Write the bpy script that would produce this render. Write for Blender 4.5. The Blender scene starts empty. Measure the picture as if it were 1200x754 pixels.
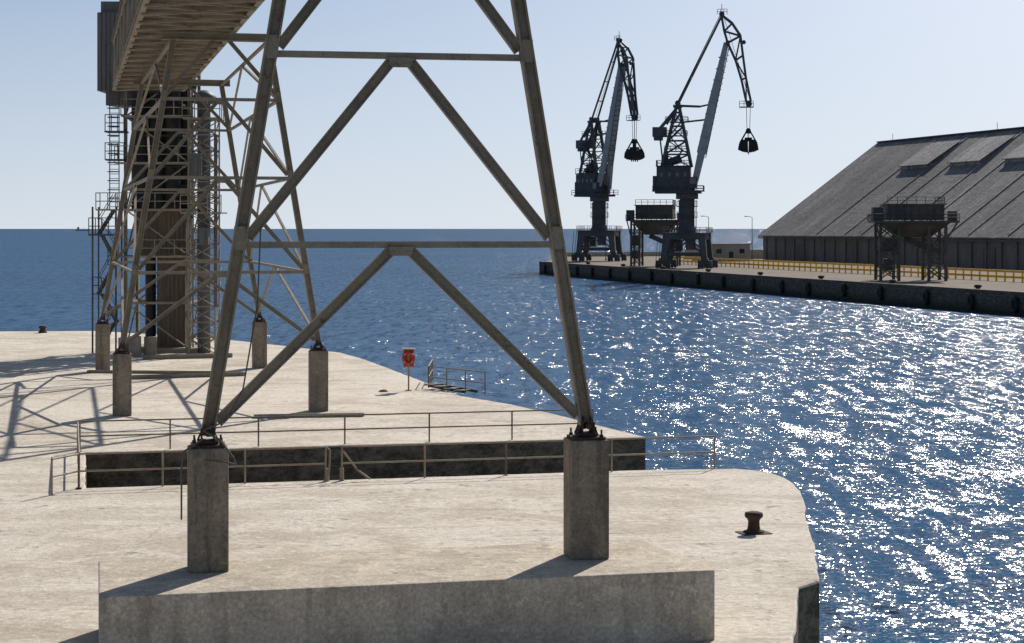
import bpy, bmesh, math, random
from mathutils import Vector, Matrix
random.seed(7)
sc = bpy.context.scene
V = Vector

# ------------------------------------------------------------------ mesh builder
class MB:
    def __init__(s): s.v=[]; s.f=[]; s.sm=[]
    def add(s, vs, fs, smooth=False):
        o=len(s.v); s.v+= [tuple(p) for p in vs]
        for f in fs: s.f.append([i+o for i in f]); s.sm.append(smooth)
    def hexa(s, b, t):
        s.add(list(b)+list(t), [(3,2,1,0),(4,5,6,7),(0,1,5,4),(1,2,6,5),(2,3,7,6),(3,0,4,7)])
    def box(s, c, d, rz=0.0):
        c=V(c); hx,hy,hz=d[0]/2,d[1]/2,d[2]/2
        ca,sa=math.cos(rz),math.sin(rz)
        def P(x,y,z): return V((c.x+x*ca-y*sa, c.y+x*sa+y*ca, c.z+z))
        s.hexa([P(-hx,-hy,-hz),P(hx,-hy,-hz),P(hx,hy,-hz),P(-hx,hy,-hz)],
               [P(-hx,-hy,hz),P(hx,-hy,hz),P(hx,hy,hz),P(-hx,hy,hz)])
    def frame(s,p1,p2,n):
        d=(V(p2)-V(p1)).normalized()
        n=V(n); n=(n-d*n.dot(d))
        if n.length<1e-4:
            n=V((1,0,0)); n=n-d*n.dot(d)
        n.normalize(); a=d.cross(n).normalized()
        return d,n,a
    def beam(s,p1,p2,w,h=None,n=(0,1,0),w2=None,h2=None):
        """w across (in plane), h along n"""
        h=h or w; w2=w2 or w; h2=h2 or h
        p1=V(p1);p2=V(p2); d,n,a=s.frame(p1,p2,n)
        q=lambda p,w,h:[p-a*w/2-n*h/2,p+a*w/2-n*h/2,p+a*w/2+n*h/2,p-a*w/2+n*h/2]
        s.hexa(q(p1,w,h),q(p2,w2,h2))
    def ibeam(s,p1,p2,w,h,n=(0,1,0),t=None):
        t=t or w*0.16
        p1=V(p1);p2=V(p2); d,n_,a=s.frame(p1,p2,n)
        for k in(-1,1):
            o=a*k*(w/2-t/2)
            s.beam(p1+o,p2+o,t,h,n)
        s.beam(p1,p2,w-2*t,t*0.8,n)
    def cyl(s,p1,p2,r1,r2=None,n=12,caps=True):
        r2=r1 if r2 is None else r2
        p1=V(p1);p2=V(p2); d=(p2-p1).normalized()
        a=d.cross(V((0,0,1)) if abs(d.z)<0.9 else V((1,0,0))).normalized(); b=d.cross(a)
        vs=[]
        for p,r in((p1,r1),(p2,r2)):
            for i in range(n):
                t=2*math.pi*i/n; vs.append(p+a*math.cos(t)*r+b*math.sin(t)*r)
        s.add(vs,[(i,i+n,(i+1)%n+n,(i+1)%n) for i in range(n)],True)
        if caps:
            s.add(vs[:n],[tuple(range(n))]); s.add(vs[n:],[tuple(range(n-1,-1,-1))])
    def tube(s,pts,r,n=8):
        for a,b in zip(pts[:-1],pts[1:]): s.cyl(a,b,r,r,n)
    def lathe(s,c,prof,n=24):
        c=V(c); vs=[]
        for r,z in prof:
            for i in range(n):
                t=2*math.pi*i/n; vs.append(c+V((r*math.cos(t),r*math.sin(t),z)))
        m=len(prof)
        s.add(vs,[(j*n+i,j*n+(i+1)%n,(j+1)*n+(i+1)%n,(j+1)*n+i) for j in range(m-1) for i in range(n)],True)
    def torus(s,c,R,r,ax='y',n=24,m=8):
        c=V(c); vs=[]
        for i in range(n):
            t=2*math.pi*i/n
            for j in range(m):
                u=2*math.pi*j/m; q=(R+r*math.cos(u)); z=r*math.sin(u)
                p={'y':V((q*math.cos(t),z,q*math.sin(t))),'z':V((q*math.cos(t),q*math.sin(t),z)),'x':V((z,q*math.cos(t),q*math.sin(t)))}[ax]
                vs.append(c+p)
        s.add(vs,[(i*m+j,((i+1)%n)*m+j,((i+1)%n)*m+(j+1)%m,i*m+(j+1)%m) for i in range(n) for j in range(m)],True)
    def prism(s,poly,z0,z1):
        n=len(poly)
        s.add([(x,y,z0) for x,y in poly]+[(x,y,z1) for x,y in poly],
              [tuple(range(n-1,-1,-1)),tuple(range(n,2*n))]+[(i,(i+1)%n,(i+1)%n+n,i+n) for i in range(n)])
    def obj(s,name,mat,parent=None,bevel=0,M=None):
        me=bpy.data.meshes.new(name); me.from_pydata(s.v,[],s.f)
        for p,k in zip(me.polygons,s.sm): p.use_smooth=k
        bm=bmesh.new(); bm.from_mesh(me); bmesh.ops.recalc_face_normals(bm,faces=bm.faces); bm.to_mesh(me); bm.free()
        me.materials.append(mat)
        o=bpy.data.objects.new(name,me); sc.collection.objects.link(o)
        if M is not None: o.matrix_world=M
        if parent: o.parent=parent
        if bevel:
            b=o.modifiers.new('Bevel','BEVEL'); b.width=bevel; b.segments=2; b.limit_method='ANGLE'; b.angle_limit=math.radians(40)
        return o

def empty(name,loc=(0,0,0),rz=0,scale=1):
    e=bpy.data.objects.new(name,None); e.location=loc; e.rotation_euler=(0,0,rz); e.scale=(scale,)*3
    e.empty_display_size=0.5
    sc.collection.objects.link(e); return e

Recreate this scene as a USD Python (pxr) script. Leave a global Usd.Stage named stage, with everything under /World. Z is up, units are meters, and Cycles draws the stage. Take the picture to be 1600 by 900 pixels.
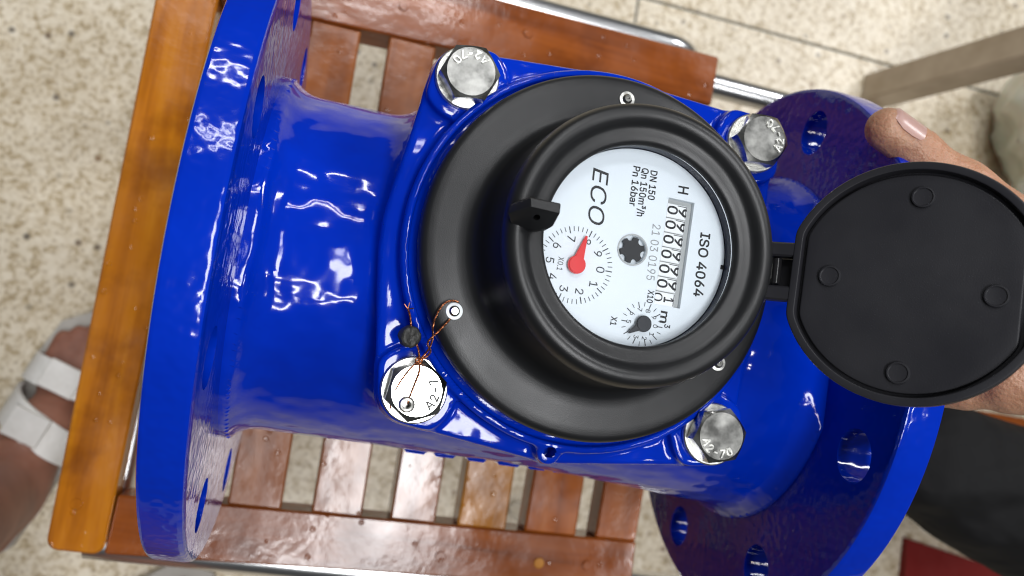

--

Given request: Write out all the entries word for word, but skip any images.

Task result:
Write the bpy script that would produce this render. Write for Blender 4.5. The Blender scene starts empty. Measure the picture as if it were 1200x754 pixels.
import bpy, bmesh, math, random
from mathutils import Vector, Matrix
random.seed(7)
sc = bpy.context.scene
V = Vector

# ------------------------------------------------------------------ mesh builder
class MB:
    def __init__(s): s.v=[]; s.f=[]; s.sm=[]
    def add(s, vs, fs, smooth=False):
        o=len(s.v); s.v+= [tuple(p) for p in vs]
        for f in fs: s.f.append([i+o for i in f]); s.sm.append(smooth)
    def hexa(s, b, t):
        s.add(list(b)+list(t), [(3,2,1,0),(4,5,6,7),(0,1,5,4),(1,2,6,5),(2,3,7,6),(3,0,4,7)])
    def box(s, c, d, rz=0.0):
        c=V(c); hx,hy,hz=d[0]/2,d[1]/2,d[2]/2
        ca,sa=math.cos(rz),math.sin(rz)
        def P(x,y,z): return V((c.x+x*ca-y*sa, c.y+x*sa+y*ca, c.z+z))
        s.hexa([P(-hx,-hy,-hz),P(hx,-hy,-hz),P(hx,hy,-hz),P(-hx,hy,-hz)],
               [P(-hx,-hy,hz),P(hx,-hy,hz),P(hx,hy,hz),P(-hx,hy,hz)])
    def frame(s,p1,p2,n):
        d=(V(p2)-V(p1)).normalized()
        n=V(n); n=(n-d*n.dot(d))
        if n.length<1e-4:
            n=V((1,0,0)); n=n-d*n.dot(d)
        n.normalize(); a=d.cross(n).normalized()
        return d,n,a
    def beam(s,p1,p2,w,h=None,n=(0,1,0),w2=None,h2=None):
        """w across (in plane), h along n"""
        h=h or w; w2=w2 or w; h2=h2 or h
        p1=V(p1);p2=V(p2); d,n,a=s.frame(p1,p2,n)
        q=lambda p,w,h:[p-a*w/2-n*h/2,p+a*w/2-n*h/2,p+a*w/2+n*h/2,p-a*w/2+n*h/2]
        s.hexa(q(p1,w,h),q(p2,w2,h2))
    def ibeam(s,p1,p2,w,h,n=(0,1,0),t=None):
        t=t or w*0.16
        p1=V(p1);p2=V(p2); d,n_,a=s.frame(p1,p2,n)
        for k in(-1,1):
            o=a*k*(w/2-t/2)
            s.beam(p1+o,p2+o,t,h,n)
        s.beam(p1,p2,w-2*t,t*0.8,n)
    def cyl(s,p1,p2,r1,r2=None,n=12,caps=True):
        r2=r1 if r2 is None else r2
        p1=V(p1);p2=V(p2); d=(p2-p1).normalized()
        a=d.cross(V((0,0,1)) if abs(d.z)<0.9 else V((1,0,0))).normalized(); b=d.cross(a)
        vs=[]
        for p,r in((p1,r1),(p2,r2)):
            for i in range(n):
                t=2*math.pi*i/n; vs.append(p+a*math.cos(t)*r+b*math.sin(t)*r)
        s.add(vs,[(i,i+n,(i+1)%n+n,(i+1)%n) for i in range(n)],True)
        if caps:
            s.add(vs[:n],[tuple(range(n))]); s.add(vs[n:],[tuple(range(n-1,-1,-1))])
    def tube(s,pts,r,n=8):
        for a,b in zip(pts[:-1],pts[1:]): s.cyl(a,b,r,r,n)
    def lathe(s,c,prof,n=24):
        c=V(c); vs=[]
        for r,z in prof:
            for i in range(n):
                t=2*math.pi*i/n; vs.append(c+V((r*math.cos(t),r*math.sin(t),z)))
        m=len(prof)
        s.add(vs,[(j*n+i,j*n+(i+1)%n,(j+1)*n+(i+1)%n,(j+1)*n+i) for j in range(m-1) for i in range(n)],True)
    def torus(s,c,R,r,ax='y',n=24,m=8):
        c=V(c); vs=[]
        for i in range(n):
            t=2*math.pi*i/n
            for j in range(m):
                u=2*math.pi*j/m; q=(R+r*math.cos(u)); z=r*math.sin(u)
                p={'y':V((q*math.cos(t),z,q*math.sin(t))),'z':V((q*math.cos(t),q*math.sin(t),z)),'x':V((z,q*math.cos(t),q*math.sin(t)))}[ax]
                vs.append(c+p)
        s.add(vs,[(i*m+j,((i+1)%n)*m+j,((i+1)%n)*m+(j+1)%m,i*m+(j+1)%m) for i in range(n) for j in range(m)],True)
    def prism(s,poly,z0,z1):
        n=len(poly)
        s.add([(x,y,z0) for x,y in poly]+[(x,y,z1) for x,y in poly],
              [tuple(range(n-1,-1,-1)),tuple(range(n,2*n))]+[(i,(i+1)%n,(i+1)%n+n,i+n) for i in range(n)])
    def obj(s,name,mat,parent=None,bevel=0,M=None):
        me=bpy.data.meshes.new(name); me.from_pydata(s.v,[],s.f)
        for p,k in zip(me.polygons,s.sm): p.use_smooth=k
        bm=bmesh.new(); bm.from_mesh(me); bmesh.ops.recalc_face_normals(bm,faces=bm.faces); bm.to_mesh(me); bm.free()
        me.materials.append(mat)
        o=bpy.data.objects.new(name,me); sc.collection.objects.link(o)
        if M is not None: o.matrix_world=M
        if parent: o.parent=parent
        if bevel:
            b=o.modifiers.new('Bevel','BEVEL'); b.width=bevel; b.segments=2; b.limit_method='ANGLE'; b.angle_limit=math.radians(40)
        return o

def empty(name,loc=(0,0,0),rz=0,scale=1):
    e=bpy.data.objects.new(name,None); e.location=loc; e.rotation_euler=(0,0,rz); e.scale=(scale,)*3
    e.empty_display_size=0.5
    sc.collection.objects.link(e); return e

Recreate this scene as a USD Python (pxr) script. Leave a global Usd.Stage named stage, with everything under /World. Z is up, units are meters, and Cycles draws the stage. Take the picture to be 1600 by 900 pixels.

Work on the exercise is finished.